First thing Saturday morning I went into the garage and duct taped some thick towels over the canopy to protect it from any errant stones that might be thrown up by oncoming traffic. Then I moved the fuselage outside. It took a fair bit of back and forth manoeuvring, as the fuselage was in the garage at quite an angle, and I couldn't simply roll it straight out as it would have hit the side of the house. But I eventually managed to work the fuselage out of the garage and parked it, waiting for the trailer to arrive.


I borrowed two very nice ramps that had been made by local RV-8 builders Mark Richardson and John Perrin. The first plan was to roll the fuselage up on the trailer, determine exactly how far aft the tail wheel support would have to go, then crawl under the fuselage to drill holes for the tail support and bolt it in place. But, that didn't work as my short drill bit was too short, and the long drill bit was too long to allow the drill to fit beneath the fuselage.

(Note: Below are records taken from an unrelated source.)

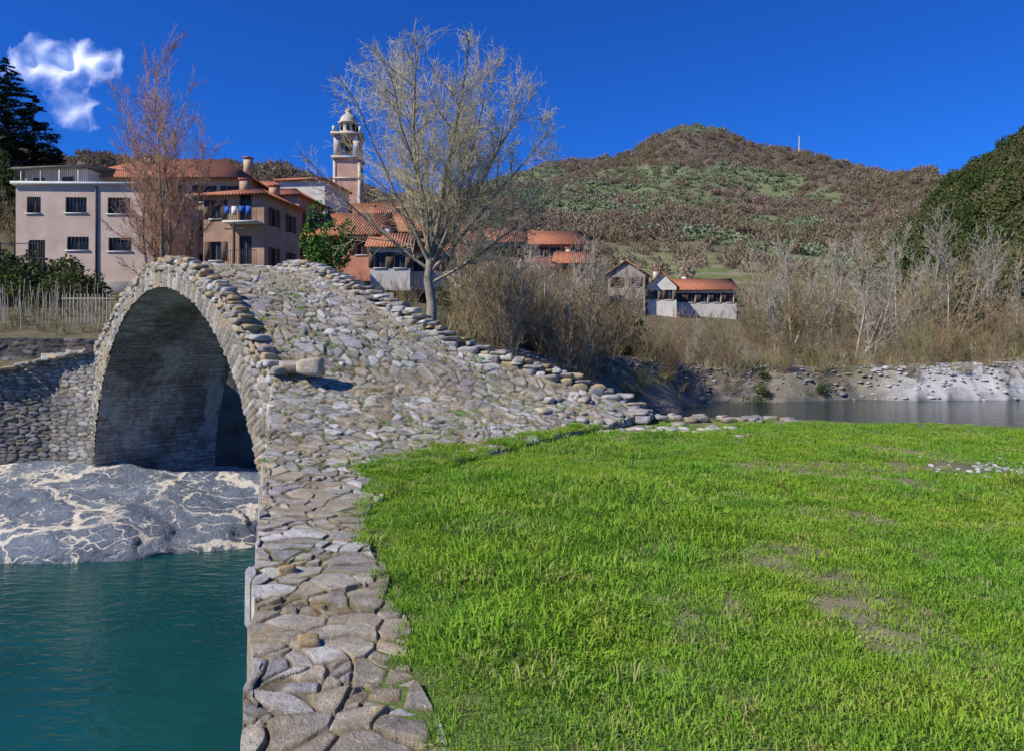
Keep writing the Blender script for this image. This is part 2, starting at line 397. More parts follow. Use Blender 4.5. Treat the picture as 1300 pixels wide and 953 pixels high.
mk('arch_soffit',np.stack([x,y,pz[:,None]+nz_+0*Cg],-1),gridF(len(ps),110),M_stone,cc,True,bridge)
wx0,wy0=map(float,SP(5.2))
wl=[(wx0,wy0),(-12.2,18.75),(-13.6,18.45),(-20,17.2),(-30,15)]
wallstrip('wing_wall',wl,[1.22,.95,.62,.1,0],[-4.2]*5,-1,91,M_stone,bridge,size=.10,asp=2.7,res=.03,gain=1.0,disp=.03)
t3=np.linspace(7,0,50);q3=cat(CL,t3);q3[:,0]-=.02
wallstrip('approach_wall',q3[:,:2],q3[:,2],[-4.4]*50,1,92,M_stone,bridge,res=.05,disp=.03)
wallstrip('ramp_wall',[tuple(q[:2]) for q in CR[6:12]]+[tuple(map(float,SP(0,3.05)))],[q[2] for q in CR[6:12]]+[3.0],[-4.4]*7,1,93,M_stone,bridge,res=.06)
x5,y5=SP(5.2,3.05);x9,y9=SP(12,3.05)
wallstrip('far_wall',[(x5,y5),(x9,y9)],[1.2,.9],[-4,-2],1,94,M_stone,bridge,res=.08)
wt=[];zt=[1.2,.93,.6,.08,0]
for (x,y),z in zip(wl,zt): wt+= [(x,y-.02,z-.03),(x+.1,y+1.2,z-.08)]
mk('wing_wall_top',wt,[[0,1,3,2],[2,3,5,4],[4,5,7,6],[6,7,9,8]],M_wall,[(.3,.27,.22)]*10,False,bridge)
# ---- rocks builder (soft polyhedra: flat facets, worn edges)
import bmesh
def ico(n):
    bm=bmesh.new();bmesh.ops.create_icosphere(bm,subdivisions=n,radius=1)
    v=np.array([q.co[:] for q in bm.verts]);f=np.array([[q.index for q in p.verts] for p in bm.faces]);bm.free();return v,f
I2=ico(2);I3=ico(3)
def rocks(name,items,mat,parent=None,base=I3,pw=12,nz=.06,boxy=1.,do_link=True):
    bv,bf=base;Vs=[];Fs=[];Cs=[];o=0;r_=np.random.default_rng(len(items)+3)
    ax=np.array([[1,0,0],[-1,0,0],[0,1,0],[0,-1,0],[0,0,1],[0,0,-1.]])
    for k,(p,s,rz,c) in enumerate(items):
        n1_=ax+r_.normal(0,.14,ax.shape);n2_=r_.normal(0,1,(9,3))
        nn_=np.concatenate([n1_,n2_]);nn_/=np.linalg.norm(nn_,axis=1,keepdims=True)
        h=np.concatenate([r_.uniform(.8,1.,6),r_.uniform(.98,1.4,9)*boxy])
        q=np.clip(bv@nn_.T/h,0,None)**pw
        rad=1/(q.sum(1)**(1/pw)+1e-6)
        sd=k*7.3
        v=bv*(rad*(1+nz*2*(fbm(bv[:,0]*2.3+sd,bv[:,1]*2.3+bv[:,2]*1.9,5,3)-.5)))[:,None]
        v=v*np.array(s)
        a=rz;til=(random.random()-.5)*.22
        v=np.stack([v[:,0],v[:,1]*math.cos(til)-v[:,2]*math.sin(til),v[:,1]*math.sin(til)+v[:,2]*math.cos(til)],1)
        v=np.stack([v[:,0]*math.cos(a)-v[:,1]*math.sin(a),v[:,0]*math.sin(a)+v[:,1]*math.cos(a),v[:,2]],1)+np.array(p)
        Vs.append(v);Fs.append(bf+o);o+=len(v);Cs.append(np.tile(c,(len(v),1)))
    return mk(name,np.concatenate(Vs),np.concatenate(Fs),mat,np.concatenate(Cs),True,parent,do_link)
def rc(l=1.): 
    k=random.randrange(len(PAL));return PAL[k]*random.uniform(.85,1.12)*l
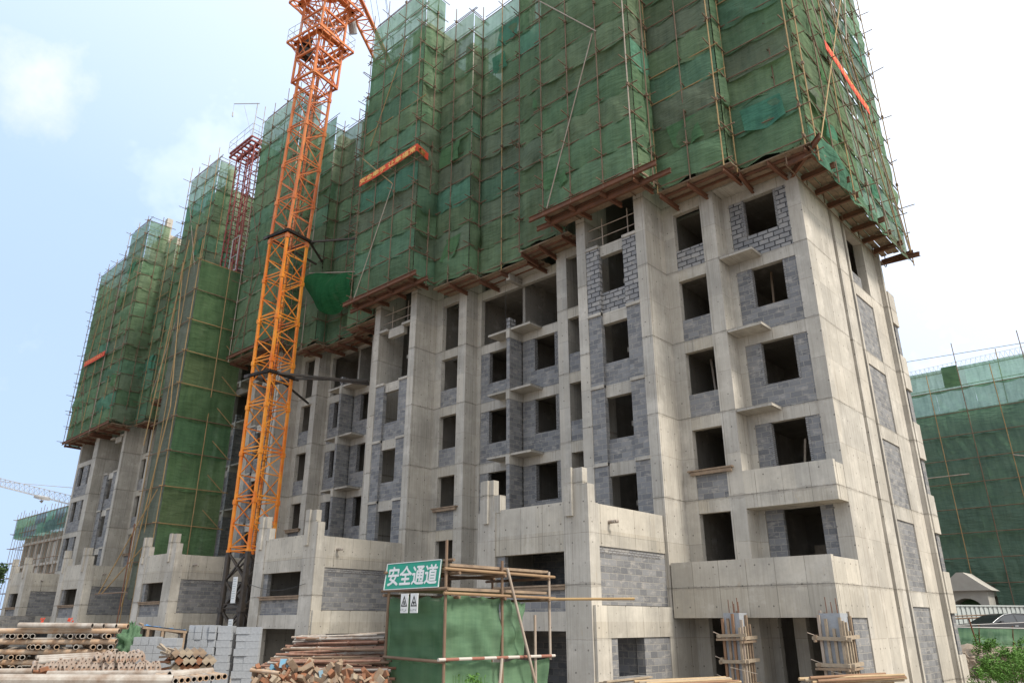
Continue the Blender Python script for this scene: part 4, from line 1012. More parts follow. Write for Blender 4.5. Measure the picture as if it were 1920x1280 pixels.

All I managed to do when I crawled under the fuselage to try to drill the holes was to snag my back on the transponder antenna and bend it. When I tried to straighten it, I broke it. Grrr. Fortunately it was only a $20 antenna from Aircraft Spruce. I was surprised at how fragile that antenna was. I'll order two, so I have a spare. And I won't put the new one in place until late in the final assembly.


We rolled the fuselage back onto the driveway and drilled and attached the tail wheel support. It was held on with six bolts that went through the floor and a longitudinal member that supported the floor.


We bolted 4x4s in front and behind the main wheels to act as chocks.


The tail wheel rod was secured with two nylon cargo straps.


The main gear was secured with nylon cargo straps going fore and aft. We made sure to not forget to bring the ramps along.


The intrepid RV-8 moving crew: Jim MacLachlan, John Wiseman, myself and Jim Manton.


On the way to the airport.


About 2 seconds after we disappeared from sight, Terry had her car in the garage. She waited a long, long time for that.